The enmity of Amyr Hussyn being thus evident, I delivered him to the ven­geance of the holy book, but my twelve chiefs came to me in a body, and having made their salutations, said, “if your Highness wishes to keep the command of your horde and clan, exert yourself; if not, let us go, that we may do the best we can for ourselves; till this day we have worn the sword of manliness, and have often used it in your service; now Pulād Bughā and Khēlyl are come, and wish to treat us as peasants, to tie us hand and neck, and oblige us to remove to Balkh.” Although I endeavoured to comfort them, they would not be satisfied, till I took an oath that I would not do any thing without their advice and con­currence: when I had thus tranquillized them, I said to them, “Amyr Hussyn has sworn on the Korān never to injure me, if he should break his promise, be assured that the sacred volume will throw him into my power;” and it turned out exactly as I said.
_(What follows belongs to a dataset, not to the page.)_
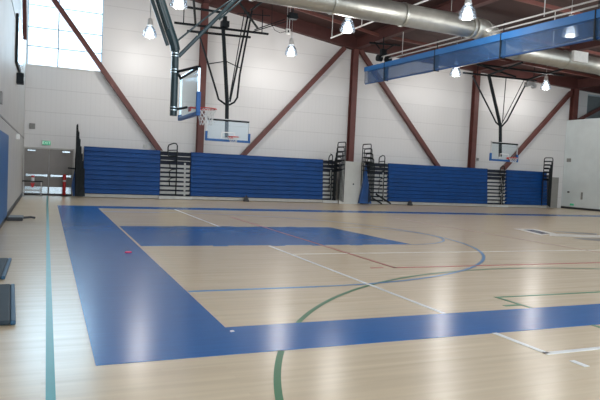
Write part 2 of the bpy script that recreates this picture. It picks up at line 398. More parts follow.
for p in ((14.6, 17.78), (15.2, 18.13), (16.1, 18.82), (16.9, 19.4)):
    dtube('duct_flange', [(p[0] - .02, p[1] - .015, zd), (p[0] + .02, p[1] + .015, zd)], .40, 28)
m = MB(); m.box(21.0 - 11, 21.85 - 11, 19.42 - 17.4, 19.56 - 17.4, -.12, .34); m.build('air_register', M['white'], t)
for x in (3, 9.6, 12.9):
    dtube('hanger_rod', [(x, 17.4, zd + .37), (x, 17.4, roofz(x) + .62)], .012, 6)
for x in (19.5, 25):
    dtube('hanger_rod', [(x, 19.9, zd + .37), (x, 19.9, roofz(x) + .62)], .012, 6)

# ================================================================= LAMPS
def make_lamp():
    t = thing('bay_lamp', 'x', 'lamp', (0, 0, 0), 'high bay lamps under the roof')
    # origin = centre of bell
    MB().lathe([(0, .50), (.075, .50), (.09, .47), (.11, .27), (.13, .235), (.10, .21), (0, .21)], n=20).build('lamp_housing', M['white'], t, smooth=True)
    MB().lathe([(.10, .22), (.15, .18), (.21, .08), (.265, -.06), (.285, -.18), (.275, -.235), (.268, -.235), (.275, -.18), (.255, -.06), (.20, .08), (.14, .17), (.09, .21)], n=28).build('lamp_glass', M['bell'], t, smooth=True)
    MB().lathe([(0, .15), (.05, .13), (.10, .05), (.145, -.06), (.165, -.15), (.14, -.195), (0, -.205)], n=20).build('lamp_core', M['bulb'], t, smooth=True)
    return t
lamps = [((10.12, 19.85, 7.0), 'glowing bell lamp hanging just below the duct'),
         ((10.07, 25.25, 7.0), 'glowing bell lamp right of the far left hoop, below the junction box'),
         ((12.55, 16.05, 7.02), 'glowing bell lamp in front of the duct where it bends, at the top edge'),
         ((19.05, 25.05, 7.0), 'glowing bell lamp just under the folded blue curtain'),
         ((17.0, 15.95, 7.0), 'glowing bell lamp seen through the folded blue curtain'),
         ((25.6, 25.5, 7.0), 'glowing bell lamp to the right of the farthest hoop, lowest of the lamps'),
         ((3.78, 25.25, 7.0), 'glowing bell lamp against the white wall left of the near hoop mast'),
         ((3.92, 20.1, 7.03), 'glowing bell lamp half cut by the top edge above the near hoop')]
L0 = make_lamp()
for i, (p, lab) in enumerate(lamps):
    o = L0 if i == 0 else copy_tree(L0)
    o.location = p; o['label'] = lab
    h = roofz(p[0]) + .62 - p[2]
    st = MB().tube([(0, 0, .5), (0, 0, h)], .014, 6).build('lamp_stem', M['conduit'], o)
    l = bpy.data.lights.new('lamp_light', 'POINT'); l.energy = LAMP_POWER; l.color = (1, .975, .94); l.shadow_soft_size = .25; l.specular_factor = .22
    lo = bpy.data.objects.new('lamp_light', l); COL.objects.link(lo); lo.location = (p[0], p[1], p[2] - .52)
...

When the violence of Amyr Hussyn rose to the extreme, his disposition totally changed, and he became proud, haughty, and arrogant, and did every thing he could to annihilate me; it therefore became requisite to take measures for avert­ing the danger, and of living in safety. I in consequence arranged my army, and placing the foot of courage in the stirrup of resolution, I ordered Pulād Bughā and Amyr Khēlyl, although the agents of, and supported by Amyr Hus­syn, to be brought before me, I addressed them as follows; “what has Amyr Hussyn become a renegado, and turned Christian, that he forgets his oath taken on the holy Korān, and has bound round him the sword of vengeance against me, and against my horde and clan? He shall not do so with impunity; three times has he sworn by the sacred volume, and given me solemn promises, and now breaks his vows, and has beaten the drum of enmity, and seeks my life; I have therefore made my preparations, and will shortly pay him a visit.”

I then summoned all the (Oulemā) learned body, and having explained to them all the circumstances above related, demanded their (Futwā) decision, they replied, “as he has been the first to break his promise, and has dared to forswear himself, doubtless he will fall into your Highness’s power.” When Pulād Bughā and Khēlyl heard these words, they trembled, I therefore sent them away that they might inform their master of what they had seen and heard. As soon as this intelligence was communicated to Amyr Hussyn, he beat the drum of discord, and sought an opportunity of seizing me by intrigue, but I placing the foot of determination in the plain of sincerity, boldly declared what­ever came into my mind, and said, “as long as Hussyn chose to be my friend, I was his friend, but now that he has chosen to be my enemy, he shall find me an enemy, and placing my trust in the favour of God, I loudly proclaimed, that up to this time, I have been amicably inclined towards him, but he, having broken his oath and promises, seeks to destroy me, I will therefore do every thing in my power to avert his evil designs:” on hearing this speech, my chiefs were all delighted, bound on the sword of unanimity, and prepared their clans for war.